** Start of Data entries **

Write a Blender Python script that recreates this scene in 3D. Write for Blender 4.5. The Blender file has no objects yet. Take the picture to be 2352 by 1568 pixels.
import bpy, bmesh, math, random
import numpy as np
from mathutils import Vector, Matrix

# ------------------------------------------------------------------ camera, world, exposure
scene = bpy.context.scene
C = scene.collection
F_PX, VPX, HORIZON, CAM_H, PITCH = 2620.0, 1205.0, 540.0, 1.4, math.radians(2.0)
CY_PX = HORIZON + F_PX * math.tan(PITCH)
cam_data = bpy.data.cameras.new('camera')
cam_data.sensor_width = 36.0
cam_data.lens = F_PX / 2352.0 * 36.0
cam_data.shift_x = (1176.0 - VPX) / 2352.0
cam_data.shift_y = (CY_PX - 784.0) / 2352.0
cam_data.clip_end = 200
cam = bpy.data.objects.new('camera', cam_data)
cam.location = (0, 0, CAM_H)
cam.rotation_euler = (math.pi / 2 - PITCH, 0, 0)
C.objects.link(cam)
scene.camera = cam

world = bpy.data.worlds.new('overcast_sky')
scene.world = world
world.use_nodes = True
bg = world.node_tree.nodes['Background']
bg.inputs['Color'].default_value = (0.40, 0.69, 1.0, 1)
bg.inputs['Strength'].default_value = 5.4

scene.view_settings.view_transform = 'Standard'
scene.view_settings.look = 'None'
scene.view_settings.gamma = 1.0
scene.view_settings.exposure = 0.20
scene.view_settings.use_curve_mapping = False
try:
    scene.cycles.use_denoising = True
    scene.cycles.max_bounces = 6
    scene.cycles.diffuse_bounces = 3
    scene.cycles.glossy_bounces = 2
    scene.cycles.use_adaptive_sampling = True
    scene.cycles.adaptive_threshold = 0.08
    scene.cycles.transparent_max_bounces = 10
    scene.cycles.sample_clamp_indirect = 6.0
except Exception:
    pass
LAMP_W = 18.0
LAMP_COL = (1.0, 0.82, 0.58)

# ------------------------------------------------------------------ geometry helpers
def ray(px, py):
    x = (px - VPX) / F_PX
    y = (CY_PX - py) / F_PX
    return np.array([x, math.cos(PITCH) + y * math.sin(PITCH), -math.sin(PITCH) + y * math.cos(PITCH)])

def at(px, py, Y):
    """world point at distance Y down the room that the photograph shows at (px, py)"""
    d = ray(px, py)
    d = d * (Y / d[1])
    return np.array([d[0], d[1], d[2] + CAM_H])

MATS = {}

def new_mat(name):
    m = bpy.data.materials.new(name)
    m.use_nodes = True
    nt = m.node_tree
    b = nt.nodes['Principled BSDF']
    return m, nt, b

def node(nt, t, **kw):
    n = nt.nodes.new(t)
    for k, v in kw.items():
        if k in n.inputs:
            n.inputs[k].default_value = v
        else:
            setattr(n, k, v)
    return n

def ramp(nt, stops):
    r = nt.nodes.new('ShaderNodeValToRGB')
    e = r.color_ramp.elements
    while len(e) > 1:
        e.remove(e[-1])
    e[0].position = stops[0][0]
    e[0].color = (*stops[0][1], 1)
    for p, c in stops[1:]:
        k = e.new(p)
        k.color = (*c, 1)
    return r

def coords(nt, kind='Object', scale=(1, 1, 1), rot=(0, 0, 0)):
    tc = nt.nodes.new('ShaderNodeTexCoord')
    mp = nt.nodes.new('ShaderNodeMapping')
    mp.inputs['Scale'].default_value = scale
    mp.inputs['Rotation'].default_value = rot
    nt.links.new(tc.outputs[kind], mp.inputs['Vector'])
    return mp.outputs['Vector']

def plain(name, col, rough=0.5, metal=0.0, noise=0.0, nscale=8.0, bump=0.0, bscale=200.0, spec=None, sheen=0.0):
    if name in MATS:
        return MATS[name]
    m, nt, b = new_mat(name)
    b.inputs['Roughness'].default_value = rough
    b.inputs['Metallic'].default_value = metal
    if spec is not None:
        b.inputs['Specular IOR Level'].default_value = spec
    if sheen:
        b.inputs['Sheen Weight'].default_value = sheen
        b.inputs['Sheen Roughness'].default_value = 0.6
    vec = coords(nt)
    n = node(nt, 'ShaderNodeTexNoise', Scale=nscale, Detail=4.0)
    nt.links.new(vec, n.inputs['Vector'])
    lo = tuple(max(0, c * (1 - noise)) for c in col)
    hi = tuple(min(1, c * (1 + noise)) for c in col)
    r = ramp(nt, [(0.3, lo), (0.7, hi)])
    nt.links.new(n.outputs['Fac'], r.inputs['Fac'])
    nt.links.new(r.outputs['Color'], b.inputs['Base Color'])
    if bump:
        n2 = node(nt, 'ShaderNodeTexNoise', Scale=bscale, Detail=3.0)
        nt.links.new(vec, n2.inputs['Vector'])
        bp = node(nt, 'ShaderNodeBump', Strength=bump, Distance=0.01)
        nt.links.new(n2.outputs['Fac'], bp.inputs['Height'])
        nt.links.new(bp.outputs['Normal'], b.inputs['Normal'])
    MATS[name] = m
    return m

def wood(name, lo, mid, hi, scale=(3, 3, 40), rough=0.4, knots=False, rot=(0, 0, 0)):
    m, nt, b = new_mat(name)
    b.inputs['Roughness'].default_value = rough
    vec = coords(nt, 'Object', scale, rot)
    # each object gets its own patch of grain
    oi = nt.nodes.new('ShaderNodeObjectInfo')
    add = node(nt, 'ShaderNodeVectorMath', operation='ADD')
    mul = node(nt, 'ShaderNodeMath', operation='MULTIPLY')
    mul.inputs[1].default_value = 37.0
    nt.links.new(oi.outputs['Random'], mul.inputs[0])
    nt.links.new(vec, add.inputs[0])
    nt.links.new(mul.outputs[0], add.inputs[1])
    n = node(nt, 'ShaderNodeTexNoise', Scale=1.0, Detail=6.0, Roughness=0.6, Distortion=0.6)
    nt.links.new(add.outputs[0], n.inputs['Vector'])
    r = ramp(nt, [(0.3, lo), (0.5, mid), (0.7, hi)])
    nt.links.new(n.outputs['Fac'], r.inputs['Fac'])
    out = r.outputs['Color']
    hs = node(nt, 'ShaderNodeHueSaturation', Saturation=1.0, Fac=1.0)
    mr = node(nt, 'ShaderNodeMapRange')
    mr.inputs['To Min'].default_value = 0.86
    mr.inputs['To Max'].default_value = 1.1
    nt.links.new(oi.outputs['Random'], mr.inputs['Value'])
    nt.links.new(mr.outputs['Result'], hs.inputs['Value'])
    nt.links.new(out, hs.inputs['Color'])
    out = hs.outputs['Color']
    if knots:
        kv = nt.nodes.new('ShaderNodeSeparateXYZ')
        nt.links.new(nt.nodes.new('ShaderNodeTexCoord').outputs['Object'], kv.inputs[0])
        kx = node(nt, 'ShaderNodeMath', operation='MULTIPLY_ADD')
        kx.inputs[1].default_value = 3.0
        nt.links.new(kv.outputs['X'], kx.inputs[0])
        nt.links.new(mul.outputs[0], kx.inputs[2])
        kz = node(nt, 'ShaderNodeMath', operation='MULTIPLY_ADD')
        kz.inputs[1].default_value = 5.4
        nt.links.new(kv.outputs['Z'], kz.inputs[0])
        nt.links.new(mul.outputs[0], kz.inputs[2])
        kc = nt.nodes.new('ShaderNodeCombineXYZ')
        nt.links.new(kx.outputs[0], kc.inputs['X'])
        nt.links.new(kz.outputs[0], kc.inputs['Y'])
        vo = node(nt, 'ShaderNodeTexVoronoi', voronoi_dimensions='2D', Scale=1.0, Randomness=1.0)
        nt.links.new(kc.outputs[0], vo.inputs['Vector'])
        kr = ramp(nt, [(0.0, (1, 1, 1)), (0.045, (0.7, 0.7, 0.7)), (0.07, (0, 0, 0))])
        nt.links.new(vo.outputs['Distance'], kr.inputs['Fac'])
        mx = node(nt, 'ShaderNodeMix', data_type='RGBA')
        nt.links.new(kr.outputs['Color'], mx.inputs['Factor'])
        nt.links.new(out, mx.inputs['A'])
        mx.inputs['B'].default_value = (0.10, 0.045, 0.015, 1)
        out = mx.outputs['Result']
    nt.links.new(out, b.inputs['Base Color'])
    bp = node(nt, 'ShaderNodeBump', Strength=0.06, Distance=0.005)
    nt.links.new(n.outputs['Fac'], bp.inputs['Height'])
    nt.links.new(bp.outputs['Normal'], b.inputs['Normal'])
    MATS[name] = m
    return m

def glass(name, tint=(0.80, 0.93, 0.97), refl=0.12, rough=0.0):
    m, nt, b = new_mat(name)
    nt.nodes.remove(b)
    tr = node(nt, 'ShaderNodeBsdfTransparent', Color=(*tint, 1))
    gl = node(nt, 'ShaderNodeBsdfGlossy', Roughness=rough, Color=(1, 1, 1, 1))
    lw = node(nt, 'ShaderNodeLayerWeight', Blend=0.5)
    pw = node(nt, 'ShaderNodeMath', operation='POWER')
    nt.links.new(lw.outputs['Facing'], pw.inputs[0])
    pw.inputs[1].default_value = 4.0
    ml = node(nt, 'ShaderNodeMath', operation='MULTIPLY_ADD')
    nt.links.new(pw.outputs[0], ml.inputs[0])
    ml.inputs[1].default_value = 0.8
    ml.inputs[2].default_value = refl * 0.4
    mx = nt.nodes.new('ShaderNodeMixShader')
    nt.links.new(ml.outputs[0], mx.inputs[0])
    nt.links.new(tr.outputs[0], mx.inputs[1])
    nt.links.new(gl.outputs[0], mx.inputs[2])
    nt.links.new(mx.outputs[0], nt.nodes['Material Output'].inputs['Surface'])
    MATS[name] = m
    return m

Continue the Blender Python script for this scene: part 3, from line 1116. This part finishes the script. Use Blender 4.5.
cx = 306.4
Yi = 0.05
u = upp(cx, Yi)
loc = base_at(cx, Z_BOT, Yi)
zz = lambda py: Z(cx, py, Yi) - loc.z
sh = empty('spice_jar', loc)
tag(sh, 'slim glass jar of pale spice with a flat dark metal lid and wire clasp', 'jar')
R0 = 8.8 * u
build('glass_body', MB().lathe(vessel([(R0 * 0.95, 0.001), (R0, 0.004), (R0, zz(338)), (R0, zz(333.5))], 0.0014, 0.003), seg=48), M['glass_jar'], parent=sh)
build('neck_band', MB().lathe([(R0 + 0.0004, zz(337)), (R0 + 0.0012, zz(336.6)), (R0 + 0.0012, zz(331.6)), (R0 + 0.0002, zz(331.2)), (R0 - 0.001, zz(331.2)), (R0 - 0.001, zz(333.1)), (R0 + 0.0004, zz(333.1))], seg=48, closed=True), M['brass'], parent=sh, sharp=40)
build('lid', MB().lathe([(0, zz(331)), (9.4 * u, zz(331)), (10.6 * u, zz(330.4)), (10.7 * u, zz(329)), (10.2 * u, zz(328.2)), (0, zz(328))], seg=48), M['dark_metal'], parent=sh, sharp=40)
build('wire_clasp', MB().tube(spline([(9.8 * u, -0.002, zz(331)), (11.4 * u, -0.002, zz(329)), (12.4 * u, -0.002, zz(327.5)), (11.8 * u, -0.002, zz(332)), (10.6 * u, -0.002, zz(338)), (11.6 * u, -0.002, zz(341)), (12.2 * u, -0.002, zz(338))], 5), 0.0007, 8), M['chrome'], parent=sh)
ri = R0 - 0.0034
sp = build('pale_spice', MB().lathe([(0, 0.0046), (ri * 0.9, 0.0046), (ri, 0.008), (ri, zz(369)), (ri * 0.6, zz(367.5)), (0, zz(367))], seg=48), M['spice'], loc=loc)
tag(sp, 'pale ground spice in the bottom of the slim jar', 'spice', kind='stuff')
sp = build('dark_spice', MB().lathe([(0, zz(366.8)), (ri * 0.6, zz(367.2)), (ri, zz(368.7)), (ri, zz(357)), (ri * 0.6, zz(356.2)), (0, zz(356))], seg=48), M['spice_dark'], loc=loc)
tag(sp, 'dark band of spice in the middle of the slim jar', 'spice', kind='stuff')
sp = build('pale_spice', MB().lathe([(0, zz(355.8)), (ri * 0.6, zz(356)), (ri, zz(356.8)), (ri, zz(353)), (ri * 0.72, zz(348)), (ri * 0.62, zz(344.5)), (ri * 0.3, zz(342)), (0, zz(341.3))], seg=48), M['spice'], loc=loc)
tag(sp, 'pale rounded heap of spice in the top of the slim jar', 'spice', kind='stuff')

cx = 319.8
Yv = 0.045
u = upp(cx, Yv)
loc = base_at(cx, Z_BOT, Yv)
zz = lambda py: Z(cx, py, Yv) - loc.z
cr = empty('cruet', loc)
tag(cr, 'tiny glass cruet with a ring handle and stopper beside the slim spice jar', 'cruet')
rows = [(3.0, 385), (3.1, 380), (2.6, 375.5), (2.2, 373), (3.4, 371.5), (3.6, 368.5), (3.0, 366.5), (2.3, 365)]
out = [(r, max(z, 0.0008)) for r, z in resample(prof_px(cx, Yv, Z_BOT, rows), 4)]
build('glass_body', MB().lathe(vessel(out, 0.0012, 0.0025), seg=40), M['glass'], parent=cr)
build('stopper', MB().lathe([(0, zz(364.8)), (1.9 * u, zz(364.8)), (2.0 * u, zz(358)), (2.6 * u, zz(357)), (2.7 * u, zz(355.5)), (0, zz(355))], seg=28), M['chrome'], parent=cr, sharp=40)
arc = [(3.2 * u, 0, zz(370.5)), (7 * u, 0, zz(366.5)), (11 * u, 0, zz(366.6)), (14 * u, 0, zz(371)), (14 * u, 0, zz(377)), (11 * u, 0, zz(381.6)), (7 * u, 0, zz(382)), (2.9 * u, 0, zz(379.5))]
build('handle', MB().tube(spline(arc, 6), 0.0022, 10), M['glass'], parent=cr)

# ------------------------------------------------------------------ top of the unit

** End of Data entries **

**Task to carry out:** Begin with the first line of the data above and, please, print each line exactly until you have printed the line containing "from mathutils import Vector, Matrix"; print nothing else.

**Exercise answer:**
Write a Blender Python script that recreates this scene in 3D. Write for Blender 4.5. The Blender file has no objects yet. Take the picture to be 2352 by 1568 pixels.
import bpy, bmesh, math, random
import numpy as np
from mathutils import Vector, Matrix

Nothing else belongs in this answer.